Today’s housing crises intersect with many of society’s most challenging problems and makes our contemporary situation feel uniquely difficult to solve. Historically, however, housing crises have been shaped by seemingly intractable challenges like global political conflict, governmental collapse, socio-economic and racial inequality, and environmental disaster. What can we learn from individuals, activist movements, and engaged communities who used housing reform to promote social change under the most daunting of circumstances? In this discussion moderated by Professor Linus Owens, panelists will share recent and historical examples highlighting how efforts to solve housing challenges can become powerful exercises of resilience and resistance, as well as the perils of such work.

The panelists will be:

  • Dr. Davarian L. Baldwin, the Paul E. Raether Distinguished Professor of American Studies at Trinity College, and
  • Dr. S.E. Eisterer, Assistant Professor for Architectural History and Theory at the School of Architecture at Princeton University and a Senior Fellow with the Alexander von Humboldt Foundation at the Munich Documentation Center.

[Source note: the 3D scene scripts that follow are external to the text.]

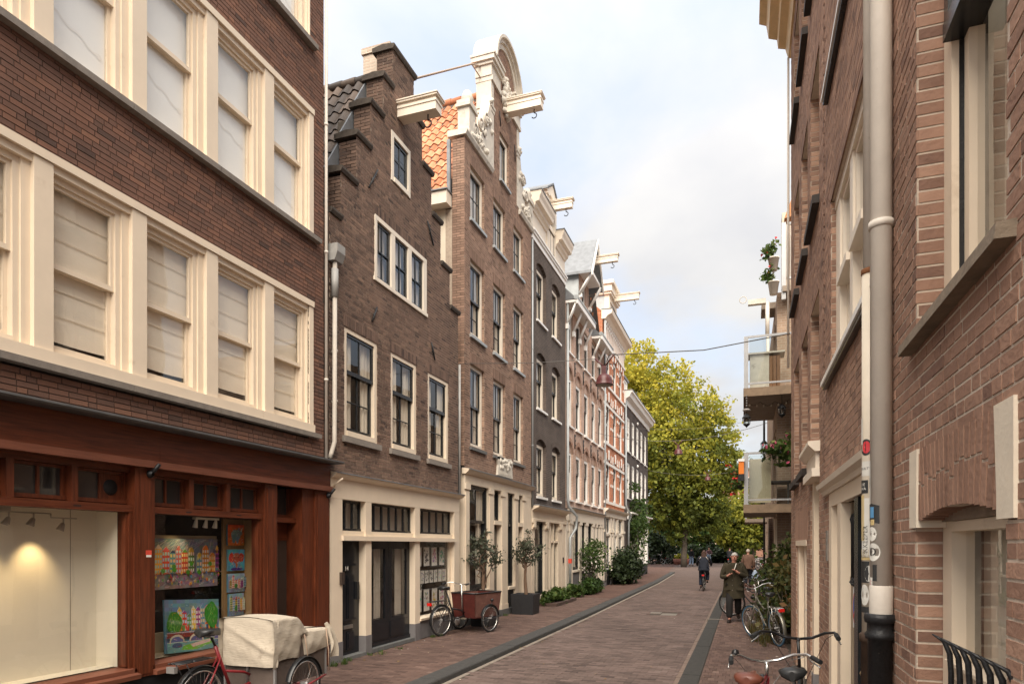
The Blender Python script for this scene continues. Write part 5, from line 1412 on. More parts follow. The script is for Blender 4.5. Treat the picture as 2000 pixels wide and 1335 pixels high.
for a, c in ((31.4, 32.6), (33.0, 33.3), (33.7, 34.4), (34.8, 36.0)):
    B6.box('shop_base', BLACKB, a, c, 0, .75, -.14, -.02); B6.box('transom_bar', CREAM2, a, c, 2.4, 2.5, -.13, .0)
    window(B6, a, c, .75, 2.4, fz=-.06, fw=.05, fm='white_paint', lo=(1, 1), split=0, sw=.05, curtain='half', cm='pale_curtain', gm='window_glass_bright'); window(B6, a, c, 2.5, 3.298, fz=-.06, fw=.05, fm='white_paint', lo=(1, 1), split=0, sw=.05, curtain=None, gm='window_glass_bright')
downpipe(B6, 31.0, .05, .05, .3, 12.5, ZINC, bands=(5, 8))

# ================================================================ dark brick corner house at the end of the row
B7 = House('dark_corner_house', 'dark brick corner house ending the row, with white cornice and shopfront', 'house', 1, LX, 36.6, 46.1)
cols7 = [(37.55 + 1.72 * i, 38.55 + 1.72 * i) for i in range(5)]
rows7 = [(4.62, 6.62), (7.26, 9.2)]
op7 = [(a, c, z0, z1, 0, .1) for a, c in cols7 for z0, z1 in rows7]
plain_wall(B7, 3.75, 9.85, lambda z: [(36.6, 46.1)], op7, BT_7, .1)
interior(B7, .1, 9.8, 1.0); block(B7, 9.9, 8, BT_7)
for z0, z1 in rows7:
    for i, (a, c) in enumerate(cols7): window(B7, a, c, z0, z1, fz=-.03, fw=.11, fm='white_paint', up=(2, 1), lo=(2, 1), split=.55, sw=.045, sm='white_paint', curtain='full', cm='shaded_curtain', seed=i % 2, sill='board', sillm='white_paint', sill_over=.05)
b = B7.mb(); b.fprism([(-.1, 9.75), (.06, 9.75), (.08, 10.0), (.3, 10.1), (.36, 10.28), (.45, 10.34), (.45, 10.42), (-.1, 10.44)], 36.6, 46.5); b.build('cornice', WHITE, B7.root)
b = B7.mb(); b.fb(36.58, 46.52, 10.445, 10.47, -.1, .47); b.build('cornice_lead', LEAD, B7.root)
b = B7.mb(); b.fb(37.0, 39.4, 10.45, 11.5, -2, -.3); b.build('dormer_sides', WHITE, B7.root); B7.box('dormer_roof', LEAD, 36.9, 39.5, 11.5, 11.62, -2.1, -.2)
window(B7, 37.2, 39.2, 10.55, 11.45, fz=-.26, fw=.1, fm='white_paint', sm='white_paint', lo=(3, 1), split=0, curtain=None)
b = B7.mb(); b.fprism([(-.4, 10.45), (-3, 12.2), (-6, 12.2), (-6, 10.4)], 36.7, 46.0); b.build('roof', TILE_D, B7.root)
b = B7.mb(); b.fb(42.5, 43.3, 10.45, 11.1, -1.4, -.7); b.build('chimney', ZINC, B7.root)
b = B7.mb(); b.fprism([(-.1, 3.4), (.08, 3.4), (.08, 3.65), (.3, 3.72), (.3, 3.8), (-.1, 3.84)], 37.6, 46.4); b.build('shop_entablature', WHITE, B7.root)
B7.box('corner_pier', BT_7, 36.62, 37.9, 0, 3.75, -.3, -.002)
for a, c in ((37.9, 38.2), (41.2, 41.5), (42.9, 43.3), (45.6, 46.08)):
    B7.box('pilaster', WHITE, a, c, .9, 3.398, -.14, .02)
b = B7.mb(); b.fb(37.9, 42.9, .0, .88, -.14, -.02); b.fb(43.3, 46.08, 0, .7, -.14, -.01); b.fb(42.6, 43.4, 0, .88, -.14, .1); b.build('shop_base', BLACKB, B7.root)
for a, c, z in ((38.2, 41.2, .9), (41.5, 42.9, .9), (43.3, 45.6, .72)):
    B7.box('shop_sill', WHITE, a, c, z - .02, z + .06, -.14, .08)
    window(B7, a, c, z + .06, 3.398, fz=-.06, fw=.07, fm='white_paint', sm='white_paint', lo=(2, 1), split=0, sw=.05, curtain='half', cm='pale_curtain', gm='window_glass_bright')
dp7 = downpipe(B7, 36.75, .06, .055, .3, 9.7, ZINC, pts=[(37.4, .1, .1), (37.4, 3.2, .12), (37.35, 3.6, .25), (36.85, 4.0, .1), (36.8, 4.2, .06), (36.8, 9.9, .06)])
q = B7.mb()
for u, z in ((41.0, 9.35), (41.0, 6.75)): q.lathe([(0, .1), (.08, .06), (.1, 0)], q.P(u, z, .05), 10, axis=(1, 0, 0))
q.build('wall_lamp', WHITE, B7.root)
# ================================================================ right side: the house nearest the camera
RX = .78
mat('dark_sill', (.035, .028, .024), .7, .3, 9)
G1 = House('near_brick_house', 'russet brick house at the right edge with an arched barred window', 'house', -1, RX, -2.0, 4.28)
opG = [(2.49, 3.65, 2.905, 5.4, 0, .115), (2.49, 3.665, .80, 2.065, .05, .115)]
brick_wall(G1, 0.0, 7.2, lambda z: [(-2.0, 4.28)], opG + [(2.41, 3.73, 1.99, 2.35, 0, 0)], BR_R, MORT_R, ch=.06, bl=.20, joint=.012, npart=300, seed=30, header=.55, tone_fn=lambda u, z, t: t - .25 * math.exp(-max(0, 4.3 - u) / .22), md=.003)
interior(G1, .6, 2.2, .7, ROOML, 2.2, 3.9, -.2); interior(G1, 2.8, 5.6, .7, ROOML, 2.2, 3.9, -.2)
block(G1, 7.2, 6, MORT_R)
b = G1.mb(); b.fprism([(-.12, 2.905), (.055, 2.885), (.06, 2.835), (-.12, 2.835)], 2.40, 3.75); b.build('window_sill', mat('mossy_sill_stone', (.20, .155, .11), .85, .3, 9, .5, 50), G1.root)
# big sash window with an open lower light
W = G1.mb(); f = -.115
W.fb(2.49, 2.60, 2.91, 5.4, f - .1, f); W.fb(3.53, 3.65, 2.91, 5.4, f - .1, f); W.fb(2.60, 3.53, 2.91, 2.96, f - .1, f + .01); W.fb(2.60, 3.53, 5.3, 5.4, f - .1, f)
w1 = W.build('window', CREAM, G1.root)
q = G1.mb(); q.fb(2.60, 3.53, 4.20, 4.28, f - .10, f + .035); q.fb(2.60, 2.66, 4.28, 5.3, f - .06, f + .03); q.fb(3.47, 3.53, 4.28, 5.3, f - .06, f + .03); q.fb(2.66, 3.47, 5.24, 5.3, f - .06, f + .03); s1 = q.build('sash', DARK, w1)
G1.box('pane', GLASS, 2.66, 3.47, 4.28, 5.24, f - .02, f - .017, s1)
q = G1.mb(); q.fb(2.60, 2.66, 2.96, 4.20, f - .11, f - .05); q.fb(3.46, 3.53, 2.96, 4.20, f - .11, f - .05); q.fb(2.66, 3.46, 2.96, 3.03, f - .11, f - .05); s2 = q.build('sash', CREAM, w1)
q = G1.mb(); q.fb(3.528, 3.535, 2.96, 4.20, f - .05, f - .03); q.build('weather_strip', IRON, w1)
G1.box('pane', GLASS, 2.66, 3.46, 3.03, 4.20, f - .085, f - .082, s2)
q = wavy(-1, 2.55, 3.6, 2.9, 5.3, f - .2, .03, 5, seed=4); obj('curtain', q.mesh('curtain', mat('ivory_curtain', (.66, .58, .46), .9)), w1, (0, -G1.oy, 0))
soldier(G1, 2.44, 3.70, 5.4, .22, BR_R, rnd=random.Random(4))
# arched window: brick arch between stone springers
STW = mat('cream_stone', (.72, .63, .50), .7, .08, 6, .15, 50, dirt=((.45, .38, .3), 7, .68))
b = G1.mb(); rnd = random.Random(6); n = 17
for i in range(n):
    a0, a1 = 2.55 + 1.05 * i / n + .006, 2.55 + 1.05 * (i + 1) / n - .006
    c0 = (a0 + a1) / 2 - 3.075; lean = c0 * .10; rise = .05 * (1 - (c0 / .53) ** 2)
    cut = rnd.uniform(.35, .65); z0_, z1_ = 2.012 + rise, 2.352
    zc_ = z0_ + (z1_ - z0_) * cut
    t = rnd.uniform(.25, .8)
    b.fpoly([(a0, z0_), (a1, z0_), (a1 + lean * cut, zc_ - .006), (a0 + lean * cut, zc_ - .006)], -.112, .003, t)
    b.fpoly([(a0 + lean * cut, zc_ + .006), (a1 + lean * cut, zc_ + .006), (a1 + lean, z1_), (a0 + lean, z1_)], -.05, .003, rnd.uniform(.25, .8))
b.build('arch_bricks', BR_R, G1.root, kind='stuff')
b = G1.mb(); b.fb(2.50, 3.66, 2.06, 2.355, -.06, -.002); b.build('arch_joint', MORT_R, G1.root)
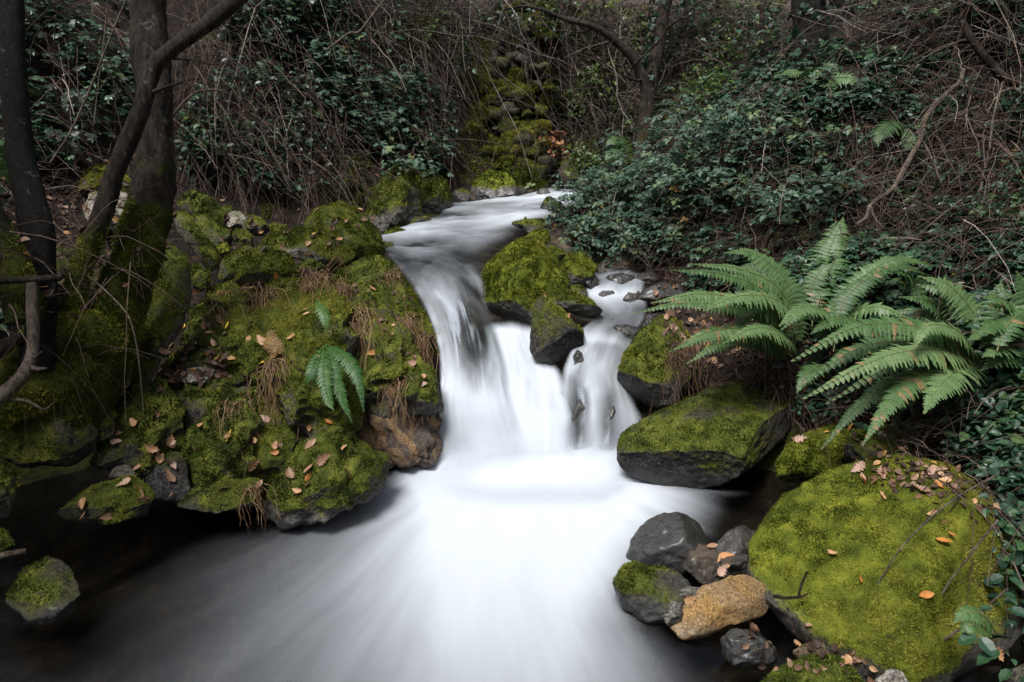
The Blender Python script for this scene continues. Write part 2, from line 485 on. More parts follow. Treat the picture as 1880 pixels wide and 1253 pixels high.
def ground_mat():
    m, nt, out = new_mat('forest_floor')
    tc = nd(nt, 'NewGeometry').outputs['Position']
    n1 = nd(nt, 'TexNoise', None, Vector=tc, Scale=9.0, Detail=8.0, Roughness=.7).outputs[0]
    n2 = nd(nt, 'TexNoise', None, Vector=tc, Scale=48.0, Detail=6.0, Roughness=.7).outputs[0]
    vo = nd(nt, 'TexVoronoi', None, Vector=tc, Scale=34.0, Randomness=1.0)
    lit = ramp(nt, vo.outputs['Color'], [(.2, (.007, .005, .004)), (.5, (.019, .013, .009)), (.8, (.044, .027, .018))])
    soil = ramp(nt, n2, [(.35, (.004, .003, .0025)), (.65, (.016, .012, .009))])
    base = mixc(nt, ramp(nt, n1, [(.4, 0.0), (.6, 1.0)]), soil, lit)
    moss = ramp(nt, n2, [(.3, (.014, .020, .003)), (.7, (.055, .068, .007))])
    mf = ramp(nt, math_(nt, 'ADD', attr(nt, 'moss'), math_(nt, 'MULTIPLY', math_(nt, 'SUBTRACT', n1, .5), .8)), [(.42, 0.0), (.6, 1.0)])
    c = mixc(nt, mf, base, moss)
    bed = ramp(nt, n1, [(.35, (.010, .009, .008)), (.52, (.034, .028, .020)), (.72, (.11, .085, .055))])
    wet = attr(nt, 'wet')
    c = mixc(nt, attr(nt, 'pale'), c, ramp(nt, n2, [(.3, (.045, .034, .028)), (.5, (.13, .105, .09)), (.7, (.25, .215, .19))]))  # far slope brightened in its colour, in place of light and haze
    c = mixc(nt, wet, c, bed)
    bp = nd(nt, 'Bump', None, Strength=.8, Distance=.03, Height=n2)
    p = nd(nt, 'BsdfPrincipled', None, Base_Color=c, Roughness=.85, Specular_IOR_Level=.15, Normal=bp.outputs[0])
    nt.links.new(p.outputs[0], out.inputs[0])
    return m


ground = link('ground', make_mesh('ground', gv, np.stack([ii, ii + 1, ii + nx + 1, ii + nx], 1), dict(moss=gm, wet=gw, pale=.6 * sstep(2.3, 3.0, gv[:, 2] + .35 * fbm(gv * 2, 3, 61)) * sstep(-1.5, .5, gv[:, 0])), ground_mat()))  # pale mask: light and haze on the upper right slope, painted in
tag(ground, kind='structure')

# ---------------------------------------------------------------- rocks
_bmi = {}


def ico(sub):
    if sub not in _bmi:
        bm = bmesh.new()
        bmesh.ops.create_icosphere(bm, subdivisions=sub, radius=1)
        v = np.array([x.co[:] for x in bm.verts])
        f = np.array([[q.index for q in x.verts] for x in bm.faces])
        bm.free()
        _bmi[sub] = (nrm(v), f)
    return _bmi[sub]


SURF = {}      # object name -> short phrase for labels of what lies on it


def moss_blades(verts, tris, mossv, nz, density, size, seed, lim=.45, origin=(0, 0, 0), mat=None, view=True, pv=.8):
    r = np.random.default_rng(seed)
    a, b, c = verts[tris[:, 0]], verts[tris[:, 1]], verts[tris[:, 2]]
    cr = np.cross(b - a, c - a)
    area = np.linalg.norm(cr, axis=1) / 2
    fn = nrm(cr)
    mo = mossv[tris].mean(1)
    ok = mo > lim
    if view:
        ok &= ((CAM - a) * fn).sum(1) > -.35 * np.linalg.norm(CAM - a, axis=1)
    w = area * ok * np.clip((mo - lim) * 4, .15, 1)
    n = int(w.sum() * density)
    if n < 20:
        return None
    pick = r.choice(len(tris), n, p=w / w.sum())
    u = np.sqrt(r.random(n))
    v2 = r.random(n)
    pos = a[pick] * (1 - u)[:, None] + b[pick] * (u * (1 - v2))[:, None] + c[pick] * (u * v2)[:, None]
    N = fn[pick]
    up = nrm(N * .75 + nrm(r.normal(size=(n, 3))) * .75 + np.array([0, 0, .15]))
    side = nrm(np.cross(up, nrm(r.normal(size=(n, 3)))))
    lump = .6 + .8 * (fbm(pos * 22, 2, seed) + .5)
    L = (size * (.6 + .8 * r.random(n)) * lump)[:, None]
    Wd = L * .30
    vv = np.stack([pos - N * .002 - side * Wd, pos - N * .002 + side * Wd, pos + up * L], 1).reshape(-1, 3)
    patch = fbm(pos * 1.7, 2, seed + 2) * .8 + fbm(pos * 4.3, 3, seed + 3) * 1.3 + fbm(pos * 22, 2, seed + 4) * .5
    rn = np.clip(.46 + patch * pv + r.normal(0, .16, n), 0, 1)
    tipl = np.repeat(rn, 3)
    f = np.arange(n * 3).reshape(-1, 3)
    return make_mesh('moss', vv - np.asarray(origin), f, dict(rnd=tipl), mat or M_MOSS, smooth=False)


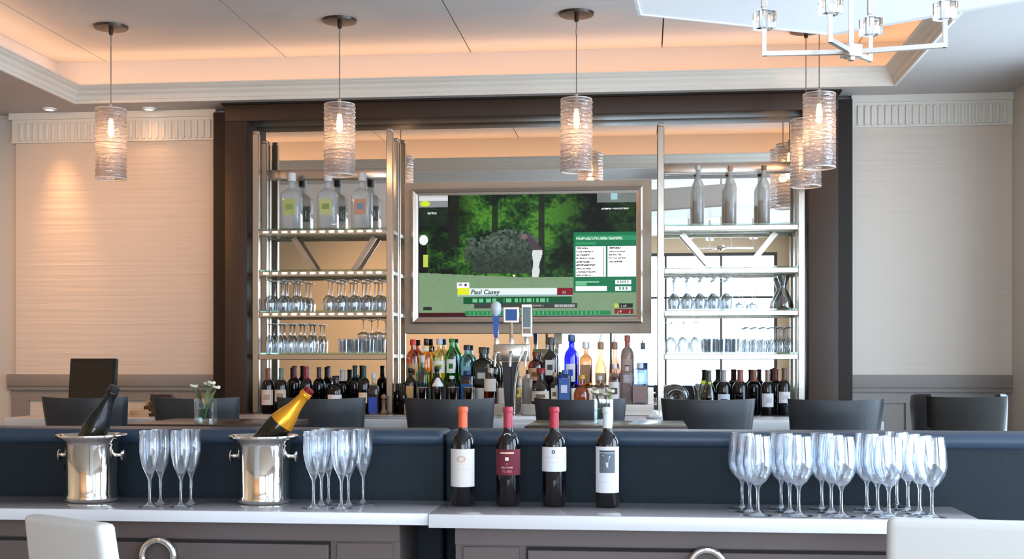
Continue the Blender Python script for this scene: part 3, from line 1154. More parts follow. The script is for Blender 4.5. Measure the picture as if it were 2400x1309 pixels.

How Did We Get Here, How Can We Get There? Housing Policy in Middlebury and Beyond

Panelists will discuss Vermont’s housing policies, the economic implications of those policies, and their impacts in communities around the state and here in Addison County. The discussion will be moderated by Makenna Janes, Middlebury Class of 2023 and Helen Gurley Brown BOLD Research Fellow at the National Alliance to End Homelessness. Panelists will be:

  • Andy Hooper, Middlebury Selectboard
  • Jubilee McGill, State Representative for Addison County District 5
  • Mike Piecak, Vermont State Treasurer
  • Elise Shanbacker, Executive Director of Addison Housing Works

Dinner and Discussion

Narratives of Home and Housing

The stories we tell about places we call home can reveal our most personal values and identities. At the same time, the stories we see and hear about our neighbors’ homes - or their challenges with securing stable housing - require empathy, trust, and a recognition of the moral responsibilities we have as members of a community. This event will feature two Vermont artists who share a talent for weaving together stories of home, housing, and belonging: novelist Kenneth Cadow (author of Gather, the 2024 Vermont Reads book of the year) and documentary filmmaker Bess O’Brien (producer of Just Getting By). Following a discussion moderated by James Calvin Davis, George Adams Ellis Professor of Liberal Arts at Middlebury College, guests - including members of the college community, local residents, and representatives from housing-related organizations throughout Vermont - will engage in guided small group conversations over dinner. Come share your stories of home and discover the role of narratives in building the partnerships that will be required to collectively tackle Vermont’s housing challenges. This event is made possible by Vermont Humanities and is part of the Good Talks series sponsored by the Kathryn Wasserman Davis Collaborative in Conflict Transformation at Middlebury

Brunch for Action

Community members gather informally to connect, reflect, share,  and plan, and be energized. This event is an opportunity to enjoy good food while expanding our social justice networks and discussing innovative solutions to our community’s growing intersectional challenges of impoverishment, substance dependence, untreated mental illness, and homelessness. Food by Viva El Sabor. Facilitated by Tom Morgan, Community Minister, Champlain Valley Unitarian Universalist Society, and Jason Duquette-Hoffman, Middlebury College Center for Community Engagement.

Film Screening

Just Getting By, a documentary by Bess O’Brien and Kingdom County Productions, explores the stories of people who are unhoused and housing insecure in Vermont. Screening and discussion hosted by the filmmaker, Bess O’Brien.